Last week, I spent several days in Palm Beach, the guest of a couple who are dear friends of long standing. They invite me to visit every winter, and it’s always one of the highlights of my entire year – not to mention a lovely break from the Nashville winter.
They are excellent hosts. We eat well, drink well, have interesting conversations, and laugh a lot. What’s not to love?
And then there’s Palm Beach itself. Near-perfect weather in February, the beach on one side and Lake Worth on the other, breathtaking beauty everywhere you look. Wonderful!
But also a little disorienting.
Being on Palm Beach is a bit like visiting another planet. Everything looks both familiar and strange at the same time. The amount of wealth concentrated on this small island is hard for most of us to imagine – and it makes everything seem a little “more.”
Which brings me to real estate and perspective. Palm Beach is a great place from which to observe Nashville.
Here in Nashville, our white-hot market is unlike anything we’ve seen heretofore. This causes a lot of emotions among buyers. Many fear they will never be able to buy a house. Others are angry at the rising prices, feeling it’s all unfair. Others are afraid if they buy high, the bubble will pop and they will lose a bundle.
The Palm Beach real estate market is almost exactly like Nashville’s – assuming you add a zero to the end of every price. A $500,000 tear-down in Nashville is a $5 million tear-down in Palm Beach. A $2 million spec house in Nashville is a $20 million spec house in Palm Beach.
And Palm Beachers’ reaction to this situation is about the same as Nashvillians’ is to ours. Tongues are clucked, eyes are rolled, and things keep right on going … upward.
To me this says a couple of things –
Scale and substance are not the same thing. Everything in Palm Beach is bigger brighter, glossier, and more expensive. But, the market dynamics are exactly the same as here. No matter where you are, you buy a ticket and you play the game. For better or worse, you roll with it. More expensive isn’t better – or worse – it’s just different.

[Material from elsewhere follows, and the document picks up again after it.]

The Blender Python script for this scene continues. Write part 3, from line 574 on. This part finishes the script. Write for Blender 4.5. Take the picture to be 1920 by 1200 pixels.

Money does not buy happiness! My hosts are two of the happiest people I’ve ever met. They have a very nice house – four bedrooms, three baths, pool, gorgeous kitchen – that is totally dwarfed by some of their neighbors. (One of those $20 million spec houses was built across the street and sold before it was finished.) Do they care? Heck no! They love the life they have. And I suspect they’d be happy in a two-room shack if they had each other.
Which brings me back to a truth I tell all my buyers. Sometimes sellers, too. This is about a place to live. Your house is where you do your life. It involves money and investing, yes – but it’s about life. If your life is okay, your house will be okay – or at least endurable – too.
My job as a realtor is to help my clients get where they want to be, when they want to be there, on the best possible terms. But looking at the market from a Palm Beach perspective might make the whole process seem less daunting.